Artikel 8. Verkoop van de woning
Een verkoop van de woning hoeft niet direct gepaard te gaan met een financiële afwikkeling. Dit zal doorgaans plaatsvinden bij de overdracht van de woning. Vanaf het moment waarop belanghebbende over de opbrengst kan beschikken, zal de resterende geldlening aan de gemeente in één keer moeten worden terugbetaald.
Wanneer de woning wordt verkocht tegen een prijs die doelbewust beneden de geldende marktwaarde ligt, is er geen aanleiding om het resterende bedrag van de lening kwijt te schelden.
Overigens zal, als de woning wel tegen de geldende marktwaarde is verkocht, de volledige opbrengst moeten worden aangewend ter aflossing van de hypothecaire schulden, waaronder de krediethypotheek. Pas als dit niet toereikend is, wordt de vordering kwijtgescholden.
Als belanghebbende de woning verkoopt om een andere (goedkopere) woonruimte te verkrijgen, mag het afgeloste deel van de lening gebruikt worden voor de financiering van de nieuwe woning. Cruciaal blijft echter dat er steeds een gedegen afweging wordt gemaakt door de gemeente.
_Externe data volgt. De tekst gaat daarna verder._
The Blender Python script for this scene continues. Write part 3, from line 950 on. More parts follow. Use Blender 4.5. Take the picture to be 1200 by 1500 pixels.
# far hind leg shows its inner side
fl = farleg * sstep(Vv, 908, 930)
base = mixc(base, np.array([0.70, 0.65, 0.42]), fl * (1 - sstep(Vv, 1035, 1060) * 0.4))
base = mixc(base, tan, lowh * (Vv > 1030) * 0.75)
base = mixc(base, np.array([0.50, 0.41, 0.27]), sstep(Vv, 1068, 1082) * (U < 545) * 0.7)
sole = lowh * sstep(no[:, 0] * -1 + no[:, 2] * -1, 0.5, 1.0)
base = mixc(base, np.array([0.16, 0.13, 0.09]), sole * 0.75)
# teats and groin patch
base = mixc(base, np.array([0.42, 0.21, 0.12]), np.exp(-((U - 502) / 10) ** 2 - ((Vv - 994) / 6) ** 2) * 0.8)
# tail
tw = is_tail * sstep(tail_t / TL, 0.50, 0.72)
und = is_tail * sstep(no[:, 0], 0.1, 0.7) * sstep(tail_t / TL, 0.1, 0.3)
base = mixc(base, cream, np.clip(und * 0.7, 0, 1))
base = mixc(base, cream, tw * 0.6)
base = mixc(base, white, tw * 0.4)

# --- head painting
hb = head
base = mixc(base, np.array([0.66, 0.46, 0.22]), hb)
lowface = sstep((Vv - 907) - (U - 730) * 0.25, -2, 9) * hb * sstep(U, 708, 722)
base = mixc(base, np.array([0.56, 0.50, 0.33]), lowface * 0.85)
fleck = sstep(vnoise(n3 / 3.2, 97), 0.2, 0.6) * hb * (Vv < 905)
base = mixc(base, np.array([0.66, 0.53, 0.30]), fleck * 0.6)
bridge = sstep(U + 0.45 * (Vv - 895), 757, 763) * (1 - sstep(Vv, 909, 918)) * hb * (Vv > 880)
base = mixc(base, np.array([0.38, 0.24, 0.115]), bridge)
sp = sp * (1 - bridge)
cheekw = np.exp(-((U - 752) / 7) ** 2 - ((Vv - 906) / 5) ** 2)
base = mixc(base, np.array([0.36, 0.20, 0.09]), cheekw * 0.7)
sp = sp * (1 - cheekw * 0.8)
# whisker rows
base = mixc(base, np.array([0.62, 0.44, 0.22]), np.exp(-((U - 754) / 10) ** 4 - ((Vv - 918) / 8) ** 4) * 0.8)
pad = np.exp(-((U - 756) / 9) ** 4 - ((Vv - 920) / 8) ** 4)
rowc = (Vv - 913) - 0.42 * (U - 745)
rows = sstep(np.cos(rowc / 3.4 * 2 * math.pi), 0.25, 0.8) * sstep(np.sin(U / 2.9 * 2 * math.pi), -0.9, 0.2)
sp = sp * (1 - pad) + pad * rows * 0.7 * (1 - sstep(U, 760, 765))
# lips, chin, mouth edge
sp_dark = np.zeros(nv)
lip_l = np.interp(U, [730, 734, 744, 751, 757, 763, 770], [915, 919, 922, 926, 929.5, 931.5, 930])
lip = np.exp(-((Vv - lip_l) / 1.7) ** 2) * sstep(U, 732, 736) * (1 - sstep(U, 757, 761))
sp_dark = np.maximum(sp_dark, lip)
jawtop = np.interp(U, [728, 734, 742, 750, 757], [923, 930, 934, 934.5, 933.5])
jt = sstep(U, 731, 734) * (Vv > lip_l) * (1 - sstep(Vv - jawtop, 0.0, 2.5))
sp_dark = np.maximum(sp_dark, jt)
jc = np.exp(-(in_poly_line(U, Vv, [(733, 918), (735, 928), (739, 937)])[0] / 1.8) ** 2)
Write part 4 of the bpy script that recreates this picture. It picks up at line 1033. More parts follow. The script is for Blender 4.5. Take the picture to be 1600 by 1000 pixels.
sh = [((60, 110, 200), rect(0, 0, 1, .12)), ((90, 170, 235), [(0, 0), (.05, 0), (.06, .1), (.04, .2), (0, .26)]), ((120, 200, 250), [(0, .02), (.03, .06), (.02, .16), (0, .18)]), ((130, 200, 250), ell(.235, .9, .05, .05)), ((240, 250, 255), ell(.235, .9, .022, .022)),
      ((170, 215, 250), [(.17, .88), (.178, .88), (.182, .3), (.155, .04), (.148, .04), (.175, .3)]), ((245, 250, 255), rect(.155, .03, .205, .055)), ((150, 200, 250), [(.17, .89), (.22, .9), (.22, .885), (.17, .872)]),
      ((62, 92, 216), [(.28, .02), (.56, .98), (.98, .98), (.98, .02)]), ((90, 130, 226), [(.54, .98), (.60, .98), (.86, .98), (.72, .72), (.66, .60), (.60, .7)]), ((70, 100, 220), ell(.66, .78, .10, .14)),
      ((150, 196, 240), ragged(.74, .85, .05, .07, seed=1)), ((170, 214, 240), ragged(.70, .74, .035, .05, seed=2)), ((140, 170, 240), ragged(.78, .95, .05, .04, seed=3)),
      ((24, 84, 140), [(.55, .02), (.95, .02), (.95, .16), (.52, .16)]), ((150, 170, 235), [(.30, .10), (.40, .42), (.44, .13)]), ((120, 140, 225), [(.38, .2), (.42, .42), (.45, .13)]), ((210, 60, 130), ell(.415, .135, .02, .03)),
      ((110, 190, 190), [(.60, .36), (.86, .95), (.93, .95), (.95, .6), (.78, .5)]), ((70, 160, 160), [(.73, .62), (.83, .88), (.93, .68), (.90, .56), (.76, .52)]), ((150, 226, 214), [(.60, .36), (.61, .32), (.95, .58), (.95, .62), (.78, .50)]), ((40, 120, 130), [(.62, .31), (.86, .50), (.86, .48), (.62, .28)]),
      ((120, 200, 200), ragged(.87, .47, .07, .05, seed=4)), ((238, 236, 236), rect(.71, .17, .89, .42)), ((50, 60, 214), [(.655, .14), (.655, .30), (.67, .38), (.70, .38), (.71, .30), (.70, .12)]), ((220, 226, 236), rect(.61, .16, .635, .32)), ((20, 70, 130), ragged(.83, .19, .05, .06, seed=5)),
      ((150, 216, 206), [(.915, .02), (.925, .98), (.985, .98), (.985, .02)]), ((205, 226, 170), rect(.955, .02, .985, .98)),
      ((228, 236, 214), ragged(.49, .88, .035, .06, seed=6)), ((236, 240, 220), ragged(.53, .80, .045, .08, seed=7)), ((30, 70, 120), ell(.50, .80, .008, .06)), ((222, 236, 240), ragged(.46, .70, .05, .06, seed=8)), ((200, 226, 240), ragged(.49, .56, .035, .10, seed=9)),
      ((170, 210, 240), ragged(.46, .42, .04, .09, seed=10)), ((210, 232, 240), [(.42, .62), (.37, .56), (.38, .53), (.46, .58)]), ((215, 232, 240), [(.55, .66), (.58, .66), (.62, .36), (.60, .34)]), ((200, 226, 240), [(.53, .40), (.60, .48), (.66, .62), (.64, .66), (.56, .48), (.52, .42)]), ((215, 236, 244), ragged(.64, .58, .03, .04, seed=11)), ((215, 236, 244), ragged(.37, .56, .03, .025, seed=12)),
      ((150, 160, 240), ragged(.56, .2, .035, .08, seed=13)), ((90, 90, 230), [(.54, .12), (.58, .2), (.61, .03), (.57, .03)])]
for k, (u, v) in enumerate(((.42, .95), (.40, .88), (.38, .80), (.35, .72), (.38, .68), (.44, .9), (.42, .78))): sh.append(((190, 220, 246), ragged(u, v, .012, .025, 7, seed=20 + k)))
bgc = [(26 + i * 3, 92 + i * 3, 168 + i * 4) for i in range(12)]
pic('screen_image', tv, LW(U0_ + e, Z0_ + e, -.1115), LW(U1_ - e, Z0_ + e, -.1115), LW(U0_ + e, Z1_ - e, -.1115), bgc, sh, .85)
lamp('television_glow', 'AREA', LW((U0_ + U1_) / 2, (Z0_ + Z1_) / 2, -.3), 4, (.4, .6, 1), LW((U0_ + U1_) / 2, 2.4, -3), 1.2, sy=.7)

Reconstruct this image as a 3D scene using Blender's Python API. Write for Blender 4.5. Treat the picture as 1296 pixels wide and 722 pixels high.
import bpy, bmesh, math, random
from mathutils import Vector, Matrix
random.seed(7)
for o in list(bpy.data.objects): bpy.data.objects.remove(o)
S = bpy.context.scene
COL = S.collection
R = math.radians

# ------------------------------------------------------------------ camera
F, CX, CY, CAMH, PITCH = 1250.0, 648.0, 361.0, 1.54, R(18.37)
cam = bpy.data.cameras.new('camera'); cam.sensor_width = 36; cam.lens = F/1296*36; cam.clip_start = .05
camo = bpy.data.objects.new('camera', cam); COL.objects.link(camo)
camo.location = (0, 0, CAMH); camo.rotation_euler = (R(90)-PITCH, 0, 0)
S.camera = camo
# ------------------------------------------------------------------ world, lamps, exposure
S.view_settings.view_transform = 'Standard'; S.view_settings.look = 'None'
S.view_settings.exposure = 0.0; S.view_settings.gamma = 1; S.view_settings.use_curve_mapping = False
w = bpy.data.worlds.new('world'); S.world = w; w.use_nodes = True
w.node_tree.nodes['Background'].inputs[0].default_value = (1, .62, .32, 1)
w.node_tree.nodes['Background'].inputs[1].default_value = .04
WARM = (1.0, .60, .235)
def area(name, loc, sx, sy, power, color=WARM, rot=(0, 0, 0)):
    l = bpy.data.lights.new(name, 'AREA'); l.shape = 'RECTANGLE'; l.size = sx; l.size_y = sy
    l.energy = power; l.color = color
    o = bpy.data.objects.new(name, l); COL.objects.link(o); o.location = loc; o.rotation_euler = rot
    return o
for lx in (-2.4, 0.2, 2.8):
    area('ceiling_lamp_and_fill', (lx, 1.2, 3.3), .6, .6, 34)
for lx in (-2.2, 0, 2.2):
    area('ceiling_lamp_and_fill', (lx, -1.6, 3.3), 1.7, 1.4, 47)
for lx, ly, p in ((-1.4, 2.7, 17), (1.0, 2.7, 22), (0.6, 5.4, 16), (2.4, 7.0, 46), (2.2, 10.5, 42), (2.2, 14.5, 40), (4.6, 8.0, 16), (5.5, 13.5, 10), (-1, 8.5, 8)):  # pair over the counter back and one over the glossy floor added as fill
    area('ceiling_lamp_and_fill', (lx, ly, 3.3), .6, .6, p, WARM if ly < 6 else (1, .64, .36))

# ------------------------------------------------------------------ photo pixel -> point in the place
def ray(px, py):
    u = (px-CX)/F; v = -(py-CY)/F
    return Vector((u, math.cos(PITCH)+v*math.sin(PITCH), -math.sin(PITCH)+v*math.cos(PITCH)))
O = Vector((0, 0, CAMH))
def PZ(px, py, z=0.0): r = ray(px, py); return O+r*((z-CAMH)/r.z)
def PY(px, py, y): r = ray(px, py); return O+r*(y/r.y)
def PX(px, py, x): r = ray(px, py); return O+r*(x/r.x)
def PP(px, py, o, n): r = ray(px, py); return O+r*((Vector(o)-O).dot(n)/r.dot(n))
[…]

Artikel 9. Herleving recht op bijstand of inkomensvoorziening
De gemeente heeft de vrijheid om bij een hernieuwde bijstandsaanvraag na een periode van bijstandsverlening (al dan niet onder verband van krediethypotheek/pandrecht) uit te gaan van de marktwaarde van het goed op dat moment. Op dit punt wordt echter aangesloten bij het “oude” Besluit krediethypotheek bijstand waarbij bij een onderbreking van minder dan twee jaar werd uitgegaan van dezelfde geldlening die bij de eerdere bijstandsverlening was toegepast.